When the “Mommy Wars” Aren’t Just About Mommy

Let the nodding in agreement begin. Taffy Brodesser-Akner has written an essay for Salon blaming the “Mommy Wars,” in which “mommies,” (who have somehow become a different, often reprehensible, and certainly mockable subsection of society, in spite of the fact that about 80 percent of all women are mothers at some point during their lives) attack each other for working or not working or nursing or not nursing or slinging or not slinging, playing on our collective fear that we suck at this whole mothering thing. Erica Jong fears that she got it wrong. Molly Jong-Fast fears that she is getting it wrong right now, even as we speak.

This seems reasonable enough, particularly if you believe the so-called “Mommy Wars” are really about parenting or “mommies” at all.

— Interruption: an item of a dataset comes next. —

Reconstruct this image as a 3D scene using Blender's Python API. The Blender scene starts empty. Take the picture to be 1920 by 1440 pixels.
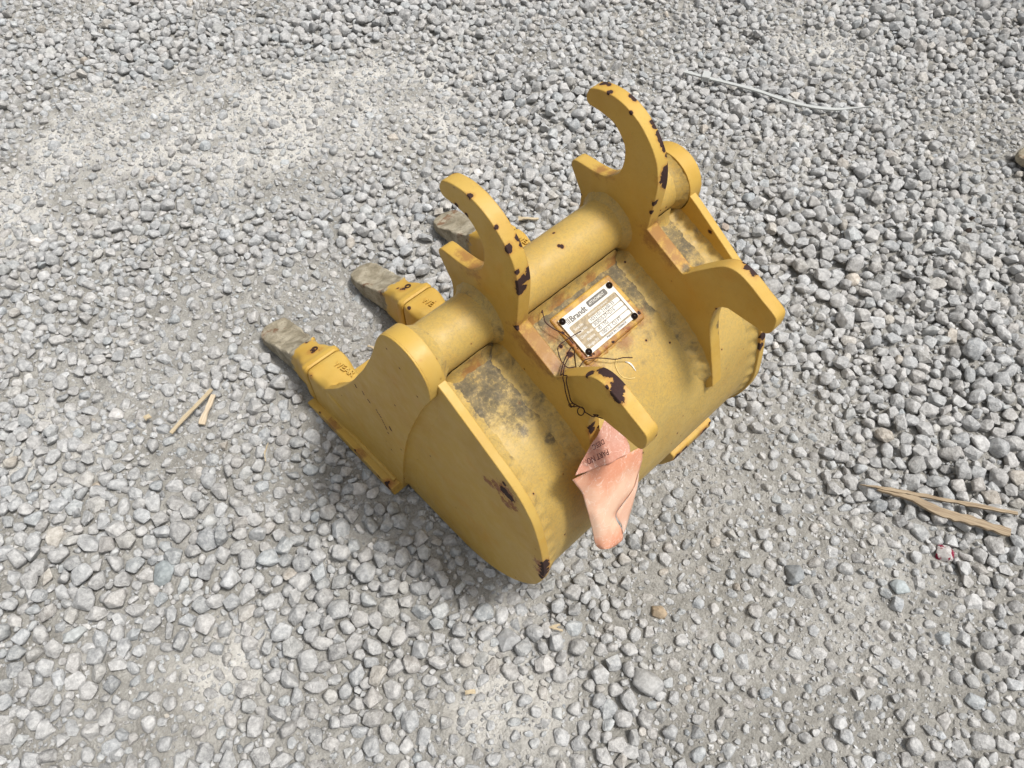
import bpy, bmesh, math, random
import numpy as np
from mathutils import Vector, Matrix, noise as mnoise

random.seed(7)
rng = np.random.default_rng(11)
S = 0.2            # metres per modelling unit
G = -2.07          # ground level in modelling units (0 = notch between the ears)
scene = bpy.context.scene
COL = scene.collection

def V3(x, y, z):
    return Vector((x * S, y * S, (z - G) * S))

# ------------------------------------------------------------------ camera
CAM = np.array([-1.6546, -1.7181, 3.0726])
RX = np.array([0.72611888, -0.68756918, 0.0])
RY = np.array([-0.57200931, -0.60405571, -0.55490725])   # image down
RZ = np.array([0.38151898, 0.40294581, -0.83191222])     # view direction
cam_data = bpy.data.cameras.new("camera")
cam = bpy.data.objects.new("camera", cam_data)
COL.objects.link(cam)
m = Matrix(((RX[0], -RY[0], -RZ[0]), (RX[1], -RY[1], -RZ[1]), (RX[2], -RY[2], -RZ[2])))
q = m.to_quaternion()
q.normalize()
cam.rotation_mode = 'QUATERNION'
cam.rotation_quaternion = q
cam.location = V3(*CAM)
cam_data.sensor_width = 36.0
cam_data.lens = 1442.0 / 1920.0 * 36.0
cam_data.clip_start = 0.02
cam_data.clip_end = 500.0
scene.camera = cam

# ------------------------------------------------------------------ light
SUN_AZ = Vector((0.60, -0.80, 0.0)).normalized()
SUN_EL = math.radians(65)
world = bpy.data.worlds.new("World")
scene.world = world
world.use_nodes = True
wn = world.node_tree
wn.nodes.clear()
sky = wn.nodes.new("ShaderNodeTexSky")
sky.sky_type = 'NISHITA'
sky.sun_disc = False
sky.sun_elevation = SUN_EL
sky.sun_rotation = math.atan2(SUN_AZ.x, SUN_AZ.y)
sky.air_density = 1.0
sky.dust_density = 4.0
sky.ozone_density = 1.0
hs = wn.nodes.new("ShaderNodeHueSaturation")
hs.inputs['Saturation'].default_value = 0.12     # overcast: a milky, hardly blue sky
bgn = wn.nodes.new("ShaderNodeBackground")
bgn.inputs['Strength'].default_value = 0.060
out = wn.nodes.new("ShaderNodeOutputWorld")
wn.links.new(sky.outputs[0], hs.inputs['Color'])
# an overcast sky is about three times brighter overhead than at the horizon
wtc = wn.nodes.new("ShaderNodeTexCoord")
wsep = wn.nodes.new("ShaderNodeSeparateXYZ")
wmr = wn.nodes.new("ShaderNodeMapRange")
wmr.inputs[1].default_value = 0.0; wmr.inputs[2].default_value = 1.0
wmr.inputs[3].default_value = 0.25; wmr.inputs[4].default_value = 1.35
wmx = wn.nodes.new("ShaderNodeVectorMath"); wmx.operation = 'SCALE'
wn.links.new(wtc.outputs['Generated'], wsep.inputs[0])
wn.links.new(wsep.outputs[2], wmr.inputs[0])
wn.links.new(hs.outputs[0], wmx.inputs[0])
wn.links.new(wmr.outputs[0], wmx.inputs['Scale'])
wn.links.new(wmx.outputs[0], bgn.inputs[0])
wn.links.new(bgn.outputs[0], out.inputs[0])

sun_data = bpy.data.lights.new("sun", 'SUN')
sun_data.energy = 1.5
sun_data.angle = math.radians(10)
sun_data.color = (1.0, 0.955, 0.89)
sun = bpy.data.objects.new("sun", sun_data)
COL.objects.link(sun)
sd = Vector((SUN_AZ.x * math.cos(SUN_EL), SUN_AZ.y * math.cos(SUN_EL), math.sin(SUN_EL)))
sun.rotation_euler = sd.to_track_quat('Z', 'Y').to_euler()
sun.location = (1, -1, 3)

scene.view_settings.view_transform = 'Standard'
scene.view_settings.look = 'None'
scene.view_settings.gamma = 1.0
scene.view_settings.exposure = 1.05

# ------------------------------------------------------------------ node helpers
class NT:
    def __init__(self, name):
        self.mat = bpy.data.materials.new(name)
        self.mat.use_nodes = True
        self.t = self.mat.node_tree
        self.t.nodes.clear()
        self.out = self.t.nodes.new("ShaderNodeOutputMaterial")
        self.bsdf = self.t.nodes.new("ShaderNodeBsdfPrincipled")
        self.t.links.new(self.bsdf.outputs[0], self.out.inputs[0])
    def put(self, sock, v):
        if isinstance(v, bpy.types.NodeSocket):
            self.t.links.new(v, sock)
        elif isinstance(v, (tuple, list)) and sock.type == 'RGBA' and len(v) == 3:
            sock.default_value = (*v, 1.0)
        else:
            sock.default_value = v
    def obj(self):
        n = self.t.nodes.new("ShaderNodeTexCoord")
        return n.outputs['Object']
    def attr(self, name):
        n = self.t.nodes.new("ShaderNodeAttribute")
        n.attribute_name = name
        return n
    def math(self, op, a, b=None, c=None, clamp=False):
        n = self.t.nodes.new("ShaderNodeMath")
        n.operation = op
        n.use_clamp = clamp
        self.put(n.inputs[0], a)
        if b is not None: self.put(n.inputs[1], b)
        if c is not None: self.put(n.inputs[2], c)
        return n.outputs[0]
    def vm(self, op, a, b):
        n = self.t.nodes.new("ShaderNodeVectorMath")
        n.operation = op
        self.put(n.inputs[0], a)
        self.put(n.inputs[1], b)
        return n.outputs['Value'] if op == 'DISTANCE' else n.outputs[0]
    def noise(self, vec, scale, detail=4, rough=0.55, dist=0.0):
        n = self.t.nodes.new("ShaderNodeTexNoise")
        self.put(n.inputs['Vector'], vec)
        n.inputs['Scale'].default_value = scale
        n.inputs['Detail'].default_value = detail
        n.inputs['Roughness'].default_value = rough
        n.inputs['Distortion'].default_value = dist
        return n.outputs[0]
    def voronoi(self, vec, scale, feature='F1'):
        n = self.t.nodes.new("ShaderNodeTexVoronoi")
        n.feature = feature
        self.put(n.inputs['Vector'], vec)
        n.inputs['Scale'].default_value = scale
        return n.outputs[0]
    def ramp(self, v, a, b, lo=0.0, hi=1.0):
        n = self.t.nodes.new("ShaderNodeMapRange")
        n.interpolation_type = 'SMOOTHSTEP'
        self.put(n.inputs[0], v)
        n.inputs[1].default_value = a
        n.inputs[2].default_value = b
        n.inputs[3].default_value = lo
        n.inputs[4].default_value = hi
        return n.outputs[0]
    def mix(self, f, a, b, mode='MIX'):
        n = self.t.nodes.new("ShaderNodeMix")
        n.data_type = 'RGBA'
        n.blend_type = mode
        self.put(n.inputs[0], f)
        self.put(n.inputs[6], a)
        self.put(n.inputs[7], b)
        return n.outputs[2]
    def sep(self, v):
        n = self.t.nodes.new("ShaderNodeSeparateXYZ")
        self.put(n.inputs[0], v)
        return n.outputs
    def bump(self, h, strength, dist, normal=None):
        n = self.t.nodes.new("ShaderNodeBump")
        n.inputs['Strength'].default_value = strength
        n.inputs['Distance'].default_value = dist
        self.put(n.inputs['Height'], h)
        if normal is not None: self.put(n.inputs['Normal'], normal)
        return n.outputs[0]
    def fin(self, color=None, rough=None, normal=None, metal=None, spec=None):
        b = self.bsdf
        if color is not None: self.put(b.inputs['Base Color'], color)
        if rough is not None: self.put(b.inputs['Roughness'], rough)
        if normal is not None: self.put(b.inputs['Normal'], normal)
        if metal is not None: self.put(b.inputs['Metallic'], metal)
        if spec is not None: self.put(b.inputs['Specular IOR Level'], spec)
        return self.mat

# ---- surveyed spots and curves, in modelling units (x across, y forward, z up from the notch)
E1B = [(0.012, 0.313, 0.671, 0.012), (0.085, 0.229, 0.646, 0.007), (0.012, 0.143, 0.596, 0.008), (0.085, 0.071, 0.527, 0.015), (0.085, 0.053, 0.505, 0.012), (0.012, 0.065, 0.52, 0.017), (0.012, 0.059, 0.512, 0.012), (0.012, 0.007, 0.408, 0.01), (0.085, -0.002, 0.374, 0.02), (0.073, -0.007, 0.351, 0.023), (0.036, -0.007, 0.351, 0.022), (0.012, -0.01, 0.34, 0.02), (0.024, -0.012, 0.295, 0.02), (0.012, -0.012, 0.284, 0.013), (0.085, 0.496, 0.644, 0.012), (0.0, 0.511, 0.629, 0.005), (0.0, 0.405, 0.555, 0.01), (0.0, 0.335, 0.54, 0.01), (0.0, 0.0, 0.005, 0.013), (0.024, -0.482, 0.085, 0.018), (0.061, -0.527, 0.117, 0.025), (0.073, -0.561, 0.124, 0.025), (0.073, -0.614, 0.123, 0.022), (0.085, -0.633, 0.116, 0.012), (0.036, -0.633, 0.116, 0.027), (0.012, -0.671, 0.103, 0.022), (0.0, -0.643, 0.113, 0.015), (0.0, -0.605, 0.126, 0.01), (0.085, -0.876, -0.063, 0.01), (0.085, -0.868, -0.11, 0.008), (0.061, -0.853, -0.128, 0.013), (0.024, -0.869, -0.104, 0.01), (0.036, -0.539, -0.329, 0.014), (0.024, -0.548, -0.366, 0.017), (0.073, -0.552, -0.385, 0.008), (0.012, -0.539, -0.329, 0.011)]
E2B = [(1.061, 0.469, 0.657, 0.016), (1.085, 0.52, 0.611, 0.014), (1.061, 0.436, 0.667, 0.011), (1.012, 0.383, 0.674, 0.012), (1.073, 0.273, 0.664, 0.013), (1.073, 0.293, 0.667, 0.011), (1.0, 0.263, 0.662, 0.007), (1.0, 0.229, 0.646, 0.009), (1.0, 0.285, 0.618, 0.008), (1.073, 0.143, 0.596, 0.011), (1.073, 0.124, 0.58, 0.013), (1.073, 0.095, 0.556, 0.013), (1.073, 0.077, 0.534, 0.016), (1.073, 0.059, 0.512, 0.013), (1.073, 0.043, 0.49, 0.011), (1.085, 0.025, 0.456, 0.011), (1.0, 0.134, 0.588, 0.007), (1.085, 0.007, 0.408, 0.011), (1.061, 0.001, 0.385, 0.022), (1.049, -0.007, 0.351, 0.025), (1.061, -0.011, 0.318, 0.022), (1.073, -0.012, 0.284, 0.014), (1.0, -0.011, 0.318, 0.008), (1.012, -0.012, 0.201, 0.014), (1.0, -0.009, 0.136, 0.011), (1.085, -0.57, 0.124, 0.011), (1.073, -0.605, 0.126, 0.019), (1.073, -0.633, 0.116, 0.022), (1.085, -0.643, 0.113, 0.014), (1.0, -0.545, -0.205, 0.009)]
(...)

In some of Brodesser-Akner’s examples, the usual human instinct to band together in times of uncertainty is probably all there is to it, and, as she says, there is really no more uncertain person out there than a new mother trying to fit an infant into a sling.

But Jong’s point (although I question how she made it), and that of Elisabeth Badinter , goes beyond the pettiness of the “Mommy Wars.” Both argue that creating a culture that effectively requires women to “attach” themselves to their infants by co-sleeping, constant carrying and a nursing schedule that precludes both work and sleep, will affect women as a whole, pulling them at least temporarily out of the workforce and discouraging their participation in the more intense careers. If we lump that question in with debates on co-sleeping and home-made baby food themselves, we miss the opportunity to consider what Jong was really saying. It’s not an argument against attachment practices as choices. It’s an argument against making attachment practices the default for “good” parenting, making the choice between returning to work after having a baby and staying home appear even starker than it already is, and eliminating the need for changes in the workplace entirely. Going back to work can be made easier for a new mother, but if she has to be physically attached to her baby for the next two years, then we just gave HR departments across the country a reason not to even try.

Parenting is difficult to begin with. Working while parenting tough on both sexes (although harder on mothers, as witnessed by this study showing that women’s sleep is interrupted for child care more than twice as often as men’s). Those are things we really need to talk about, and, occasionally, to talk about in ALL CAPS. In spite of years of fighting for equality and female advancement, mothers and fathers have not achieved anything even close to parity on the job.

Yelling at each other, online or elsewhere, over whether our parenting practices agree is indeed silly. Examining the ways parenting trends affect the roles of men and women in society isn’t. Let us not throw that particular baby out with the bathwater. That is, of course, if you believe in giving children baths.